SSDs and RAM

Discussion in 'Mac Basics and Help' started by Thiol, May 19, 2009.

  1. Thiol macrumors 6502a


    Jan 26, 2008
    Hi all. So, I know that RAM amount is one of the first bottlenecks that any computer runs into. Running out of free RAM forces writing to a disk cache that is much slower. Here's my question, which I guess is sort of theoretical: Are page outs a problem with SSDs? If one has an SSD, that is almost certainly faster than a hard drive with most types of reads and writes (I know, but not all). I guess the connected question is: What type of reads and writes are involved in page outs? Are they small or large, random or sequential?
  2. Makosuke macrumors 603

    Aug 15, 2001
    The Cool Part of CA, USA
    The non-theoretical answer is "yes, they are still a problem." While an SSD is significantly faster than a spinning drive for most operations, it's nowhere near as fast as RAM, and so will still be a huge bottleneck if you're doing significant pageouts to disk. The exact behavior will vary depending on what the system is doing, but my not-particularly-educated guess is that pageouts do lean toward random medium-sized transactions.

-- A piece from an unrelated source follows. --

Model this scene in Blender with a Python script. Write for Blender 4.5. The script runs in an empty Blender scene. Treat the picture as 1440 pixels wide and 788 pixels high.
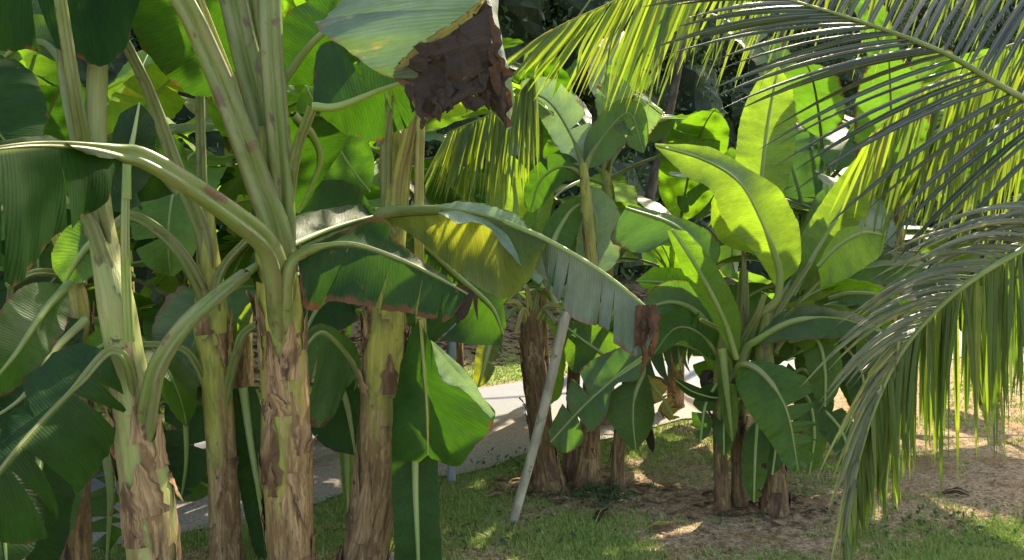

    This would give SSDs a theoretical additional advantage over rotating storage, but on the other hand you could also get into issues where the heavy read-write cycles on the flash disk could cause performance degradation over time (due to the way flash memory deals with re-writes of used space). Either way, the SSD would still be a major bottleneck.

    Keep in mind that even if a SSD could saturate a SATAII bus you'd be looking at about 300MB/s throughput; that's in comparison to DDR3's 6.4-12.8GB/s--20-40 times faster. Even the slowest DDR1 can manage 1600MB/s, 5 times faster than the theoretical max of a current SSD (which nothing currently can hit).